Friday 29 November 2013

Purple heron!

Yesterdays guided walk at Titchwell was one of the most memorable I have led.....

We're just half an hour into the walk, looking at the throng of waders on Thornham Pool when I turn around and see a heron flying towards us from the east.

Raising my bins to check the bird I say to the group "You should always look closely at herons, one day you might get lucky and find a Purple....." stopping mid-sentence, I check the features again, "....PURPLE HERON!!" The bank echoes with my scream!

Fortunately, the bird is fairly close and I manage to get all the folk on the walk (and several passers-by) on to it. A young lad is jumping up and down like he's just scored the winner at Wembley! What a start....

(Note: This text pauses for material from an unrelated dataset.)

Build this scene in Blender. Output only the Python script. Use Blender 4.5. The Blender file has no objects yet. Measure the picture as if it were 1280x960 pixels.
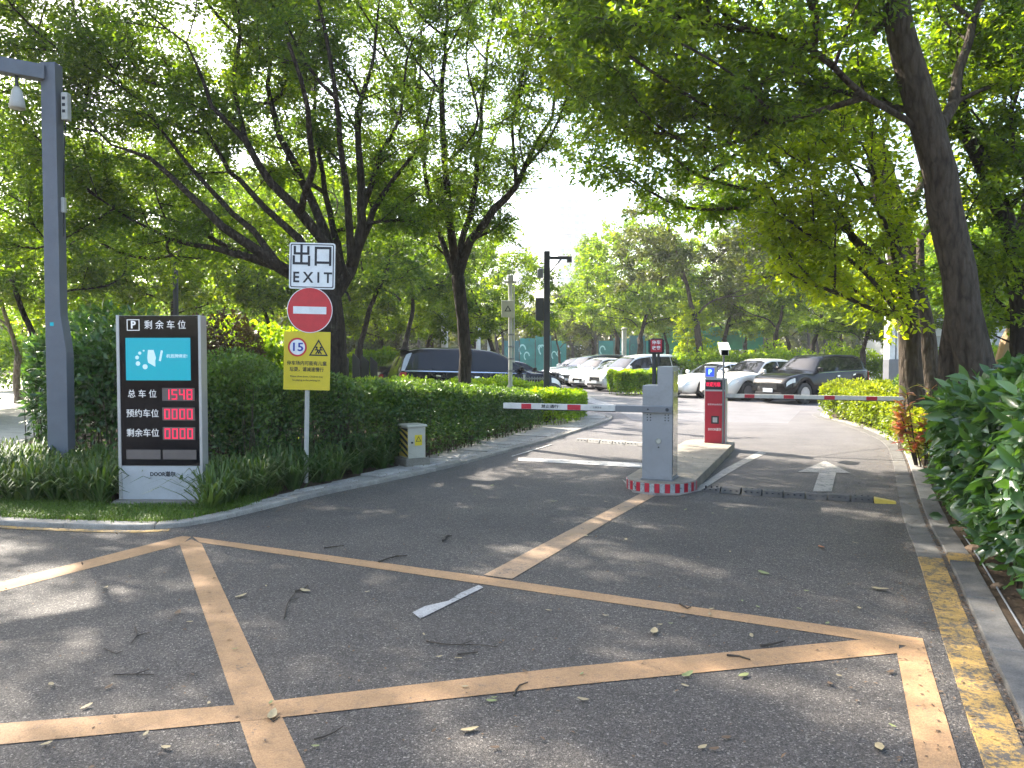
import bpy, math, random
import numpy as np
from mathutils import Vector, Matrix
R = math.radians
scene = bpy.context.scene
COL = scene.collection

# ------------------------------------------------------------------ camera, world, sun, exposure
F, HOR, H = 963.0, 445.0, 1.7            # focal length in photo pixels, horizon row, eye height
cam = bpy.data.cameras.new('camera'); camo = bpy.data.objects.new('camera', cam); COL.objects.link(camo)
cam.sensor_width = 36; cam.lens = F/1280*36; cam.clip_start = .05; cam.clip_end = 3000
camo.location = (0, 0, H); camo.rotation_euler = (math.pi/2 - math.atan((480-HOR)/F), 0, 0)
scene.camera = camo
SUN_AZ, SUN_EL = R(-47), R(40)
world = bpy.data.worlds.new('World'); scene.world = world; world.use_nodes = True
wn = world.node_tree
sky = wn.nodes.new('ShaderNodeTexSky'); sky.sky_type = 'NISHITA'; sky.sun_disc = False
sky.sun_elevation = SUN_EL; sky.sun_rotation = SUN_AZ; sky.air_density = 1.2; sky.dust_density = 3.0; sky.ozone_density = 1.0
wn.links.new(sky.outputs[0], wn.nodes['Background'].inputs[0]); wn.nodes['Background'].inputs[1].default_value = .15
sd = bpy.data.lights.new('sun', 'SUN'); sd.energy = 5.0; sd.angle = R(.53); sd.color = (1, .93, .82)
so = bpy.data.objects.new('sun', sd); COL.objects.link(so)
sv = Vector((math.sin(SUN_AZ)*math.cos(SUN_EL), math.cos(SUN_AZ)*math.cos(SUN_EL), math.sin(SUN_EL)))
so.rotation_euler = sv.to_track_quat('Z', 'Y').to_euler(); so.location = sv*60
scene.view_settings.view_transform = 'Standard'; scene.view_settings.look = 'None'
scene.view_settings.exposure = 2.1; scene.view_settings.gamma = 1
cy = scene.cycles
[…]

It's not long before we've added a nice barn owl, marsh harrier and had crippling looks at ruff, common snipe, dunlin and black-tailed godwit.

Moving on to Island hide, water rail and yellow-legged gull soon fall along with scope-filling views of more waders and wildfowl. The flock of 2500 golden plovers live up to the translation of their Latin name as they repeatedly take to the air before landing again just like a shower of golden raindops in the weak afternoon sun.

Further along the path, we jam in on a ringtail hen harrier and I get a chance to finish the 'Godwit ID' class with both bar and black-tailed side by side for comparison.

I'd promised Thomas, the young lad on the walk, some divers and sea-duck action on the beach but unusually the sea is quiet and he has to be content with brief and distant views of a single red-throat and a couple of common scoter.

Soon we are back down the path and score again with a handful of late marsh harriers, barn owl and finally two thousand pink-footed geese coming in to roost at Thornham Point.

Not a bad tally for just short of three hours birding!